For Purdue, winning a Brees

  • JOHN SLEEPER / Herald Writer
  • Wednesday, December 13, 2000 9:00pm
  • Sports


Herald Writer

It didn’t look good for Purdue Oct. 28 against Ohio State.

Drew Brees, the Boilermakers’ quarterback, had just thrown his fourth interception of the day, one that led to an Ohio State field goal that gave the Buckeyes a 27-24 lead with 2:16 to play.

But on his final pass, his 65th of the day and 39th completion, Brees connected with wideout Seth Morales for a 64-yard touchdown.

Game over. Purdue 31, Ohio State 27. And the Boilermakers had made a huge step toward a Rose Bowl berth.

Upstairs in the ABC television booth, color commentator Gary Danielson’s adrenal glands unleashed a flash flood into his bloodstream, and he remembers sounding a lot like Porky Pig on regional television. Maybe it’s because Danielson’s a Purdue grad, but probably not.

More likely, it’s because, as a former quarterback, Danielson greatly appreciated what it took for Brees to fling it again.

“I never measure a player by wins and losses,” Danielson said. “I measure a player by how he deals with adversity. Brees’ touchdown pass after throwing that pick was the single most clutch play that I have ever seen in 11 years of broadcasting college football.”

While University of Washington fans may want to remind Danielson of any one of Marques Tuiasosopo’s fourth-quarter plays that helped the No. 4 Huskies to a 10-1 record and a Rose Bowl berth Jan. 1 against the Boilermakers, no one can deny Brees’ impact and quality.

Numbers, however prodigious, tell just part of the story. Brees is fourth on the NCAA career list for total offense, completions and attempts; the fact that he came back for his senior year rather then turning pro says a lot about him.
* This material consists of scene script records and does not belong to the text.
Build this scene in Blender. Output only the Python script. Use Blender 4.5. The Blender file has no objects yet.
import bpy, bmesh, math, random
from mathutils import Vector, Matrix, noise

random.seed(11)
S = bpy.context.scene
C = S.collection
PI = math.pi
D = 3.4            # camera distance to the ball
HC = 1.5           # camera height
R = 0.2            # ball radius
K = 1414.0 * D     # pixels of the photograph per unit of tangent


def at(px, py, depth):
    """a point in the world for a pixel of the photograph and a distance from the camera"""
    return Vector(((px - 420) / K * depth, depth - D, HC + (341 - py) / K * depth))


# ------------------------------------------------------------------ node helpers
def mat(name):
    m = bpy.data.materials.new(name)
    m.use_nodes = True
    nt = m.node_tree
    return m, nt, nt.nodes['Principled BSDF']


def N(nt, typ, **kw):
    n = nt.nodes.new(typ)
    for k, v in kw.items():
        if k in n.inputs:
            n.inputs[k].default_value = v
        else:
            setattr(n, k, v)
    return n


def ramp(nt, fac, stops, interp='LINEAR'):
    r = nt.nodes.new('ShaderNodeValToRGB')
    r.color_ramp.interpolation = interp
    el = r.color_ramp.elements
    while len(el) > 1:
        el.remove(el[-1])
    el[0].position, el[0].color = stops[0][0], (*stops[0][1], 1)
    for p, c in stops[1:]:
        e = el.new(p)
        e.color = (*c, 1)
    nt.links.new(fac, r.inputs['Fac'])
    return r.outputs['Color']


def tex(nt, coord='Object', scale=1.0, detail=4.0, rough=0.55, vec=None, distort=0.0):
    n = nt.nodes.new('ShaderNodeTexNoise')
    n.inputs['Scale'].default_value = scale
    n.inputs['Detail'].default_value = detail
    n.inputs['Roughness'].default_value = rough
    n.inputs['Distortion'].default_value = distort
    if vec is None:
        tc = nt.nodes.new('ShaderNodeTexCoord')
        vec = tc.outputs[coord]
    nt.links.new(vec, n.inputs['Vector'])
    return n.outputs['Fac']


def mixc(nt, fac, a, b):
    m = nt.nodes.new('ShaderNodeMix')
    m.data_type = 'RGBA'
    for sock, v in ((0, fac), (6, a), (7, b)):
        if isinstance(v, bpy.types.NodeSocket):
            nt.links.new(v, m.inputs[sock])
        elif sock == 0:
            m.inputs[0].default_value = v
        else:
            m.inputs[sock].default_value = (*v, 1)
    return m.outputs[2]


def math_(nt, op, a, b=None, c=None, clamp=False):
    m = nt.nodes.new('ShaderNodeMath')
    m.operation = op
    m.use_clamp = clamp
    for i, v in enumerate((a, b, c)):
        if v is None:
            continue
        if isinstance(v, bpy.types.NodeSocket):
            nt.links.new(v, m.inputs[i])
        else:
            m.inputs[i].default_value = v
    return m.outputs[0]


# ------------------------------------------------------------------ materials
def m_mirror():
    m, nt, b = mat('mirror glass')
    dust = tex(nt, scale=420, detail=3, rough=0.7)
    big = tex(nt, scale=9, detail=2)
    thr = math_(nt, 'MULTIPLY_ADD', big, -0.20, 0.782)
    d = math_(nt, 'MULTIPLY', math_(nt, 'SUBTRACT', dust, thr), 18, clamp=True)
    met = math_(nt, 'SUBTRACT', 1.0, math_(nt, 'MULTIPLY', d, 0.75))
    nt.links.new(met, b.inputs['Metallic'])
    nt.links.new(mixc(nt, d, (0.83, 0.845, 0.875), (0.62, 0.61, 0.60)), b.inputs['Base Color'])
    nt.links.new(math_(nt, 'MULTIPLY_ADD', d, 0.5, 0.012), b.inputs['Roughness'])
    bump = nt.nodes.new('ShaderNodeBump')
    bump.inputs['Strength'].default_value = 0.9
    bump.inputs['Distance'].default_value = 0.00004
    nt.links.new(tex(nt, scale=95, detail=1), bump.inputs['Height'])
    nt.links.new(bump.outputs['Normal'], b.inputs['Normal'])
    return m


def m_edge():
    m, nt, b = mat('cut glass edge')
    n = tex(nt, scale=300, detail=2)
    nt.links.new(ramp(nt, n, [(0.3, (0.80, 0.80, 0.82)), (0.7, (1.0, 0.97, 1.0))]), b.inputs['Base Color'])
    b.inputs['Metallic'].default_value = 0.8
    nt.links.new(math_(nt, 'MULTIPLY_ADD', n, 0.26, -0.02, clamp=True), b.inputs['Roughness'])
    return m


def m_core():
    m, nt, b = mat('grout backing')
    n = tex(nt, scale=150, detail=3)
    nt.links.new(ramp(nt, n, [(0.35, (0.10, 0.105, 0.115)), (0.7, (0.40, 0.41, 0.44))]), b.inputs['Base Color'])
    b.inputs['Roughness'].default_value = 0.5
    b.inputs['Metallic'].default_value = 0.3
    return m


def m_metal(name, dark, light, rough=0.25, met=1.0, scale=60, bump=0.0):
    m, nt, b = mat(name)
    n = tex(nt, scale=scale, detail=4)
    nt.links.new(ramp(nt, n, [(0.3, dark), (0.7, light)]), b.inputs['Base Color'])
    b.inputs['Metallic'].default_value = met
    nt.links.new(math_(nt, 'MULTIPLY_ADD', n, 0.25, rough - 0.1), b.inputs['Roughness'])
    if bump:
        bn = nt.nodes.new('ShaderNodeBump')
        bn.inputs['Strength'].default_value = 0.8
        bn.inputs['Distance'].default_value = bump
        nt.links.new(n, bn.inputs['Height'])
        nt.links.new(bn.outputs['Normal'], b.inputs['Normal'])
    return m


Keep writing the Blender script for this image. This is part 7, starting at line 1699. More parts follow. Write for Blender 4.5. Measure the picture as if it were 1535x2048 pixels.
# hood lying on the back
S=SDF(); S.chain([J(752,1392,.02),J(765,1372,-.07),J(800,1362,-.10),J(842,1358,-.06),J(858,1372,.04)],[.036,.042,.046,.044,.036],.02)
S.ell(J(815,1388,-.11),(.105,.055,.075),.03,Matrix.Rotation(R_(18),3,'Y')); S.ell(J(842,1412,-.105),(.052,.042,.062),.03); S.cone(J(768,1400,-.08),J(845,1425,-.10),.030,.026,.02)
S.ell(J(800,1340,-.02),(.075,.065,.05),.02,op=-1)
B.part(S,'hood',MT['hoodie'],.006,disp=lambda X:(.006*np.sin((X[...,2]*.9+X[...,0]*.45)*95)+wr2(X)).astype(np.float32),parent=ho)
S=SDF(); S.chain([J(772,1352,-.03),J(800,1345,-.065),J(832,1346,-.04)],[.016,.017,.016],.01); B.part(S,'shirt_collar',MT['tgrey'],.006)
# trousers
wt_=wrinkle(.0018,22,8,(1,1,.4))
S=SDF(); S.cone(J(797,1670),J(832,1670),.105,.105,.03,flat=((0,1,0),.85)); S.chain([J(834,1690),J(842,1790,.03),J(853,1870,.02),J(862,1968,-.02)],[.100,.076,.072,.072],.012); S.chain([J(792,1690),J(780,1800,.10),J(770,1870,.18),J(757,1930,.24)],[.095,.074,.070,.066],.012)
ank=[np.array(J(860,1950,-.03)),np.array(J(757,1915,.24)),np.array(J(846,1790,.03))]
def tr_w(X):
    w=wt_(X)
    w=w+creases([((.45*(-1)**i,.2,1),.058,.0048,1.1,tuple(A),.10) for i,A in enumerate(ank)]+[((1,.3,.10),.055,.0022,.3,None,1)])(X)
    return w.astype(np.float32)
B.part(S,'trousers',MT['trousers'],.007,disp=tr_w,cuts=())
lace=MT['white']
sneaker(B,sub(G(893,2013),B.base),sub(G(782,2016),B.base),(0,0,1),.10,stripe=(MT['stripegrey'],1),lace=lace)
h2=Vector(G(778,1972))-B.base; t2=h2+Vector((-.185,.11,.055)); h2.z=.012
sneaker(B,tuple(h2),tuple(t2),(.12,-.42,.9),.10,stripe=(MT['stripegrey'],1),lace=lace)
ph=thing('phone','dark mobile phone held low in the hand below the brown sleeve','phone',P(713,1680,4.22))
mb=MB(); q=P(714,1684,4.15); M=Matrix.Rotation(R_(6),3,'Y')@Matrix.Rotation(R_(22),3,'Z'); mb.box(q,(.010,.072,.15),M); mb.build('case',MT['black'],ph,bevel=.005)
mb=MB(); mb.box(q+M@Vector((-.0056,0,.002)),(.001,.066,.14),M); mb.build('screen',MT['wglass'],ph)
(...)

But he hadn’t been to a Rose Bowl. Purdue hadn’t in 34 years. In a career stuffed with individual accomplishments, Brees wanted to lead his team to Pasadena. He passed. He ran. Most important, he led.

“He’s one of the few guys I know at the college level who returned for his senior season to get something accomplished and then actually accomplish it,” Washington coach Rick Neuheisel said.

There were rocky spots along the way. A surprise 22-20 defeat to the worst Penn State team in three decades. A flatline effort against Michigan State that led to a 30-10 whipping.

But when Purdue clinched the Big Ten Conference title in a 41-13 victory against Indiana, it was a feeling, Brees said, that he could actually share, which he couldn’t had he won the Heisman Trophy last weekend.

“I will always, always remember, years from now, when they took the first-team offense off the field at the end of the game and had the second team run one play,” he said. “And our offensive linemen were coming off and really taking their time. Not because they’re fat and slow, but they wanted to cherish every single moment.

“I looked at (center) Chukky (Okobi) standing there, spreading his arms wide, and it was something I’ll never forget. They all walked off champions.”

That’s what turns Brees on – winning, much as it does Tuiasosopo. In fact, the two are so similar, the words they spew out on a daily basis could have been said by either.

This example, by Brees:

“When I’m done here, I want people to think of me as a winner and an all-around good person. I want to be known as one of the guys who helped turn Purdue football around. If people can look back 20-some years from now and say, ‘Man, it was those teams in the late ’90s and 2000 that got the tradition back for Purdue football,’ that would be good enough for me.”

Michigan coach Lloyd Carr isn’t crying that he doesn’t have to face Brees again.

Carr watched helplessly as Brees lead Purdue from a 28-10 halftime deficit against his team Oct. 7 to a 32-31 victory. All Brees did was complete 32 of 44 passes for 286 yards, including two TDs.

“He’s not only gifted athletically, he’s gifted intellectually,” Carr said. “He knows where the pressure is coming from. He knows where the coverage is going to be rolled. He makes such great decisions. There’s nothing he can’t do.”

Brees is going to make a ton of money soon. How long a 6-foot-1, 220-pound quarterback with 4.8 speed in the 40 sticks in the NFL is anyone’s guess. But Brees’ story at Purdue won’t be forgotten soon.

Least of all by Purdue coach Joe Tiller.

“He did everything we asked him to do, whether it was throwing the ball, running with it, catching it or handing it off and throwing a great block downfield,” Tiller said. “He is the reason Purdue is going to the Rose Bowl.”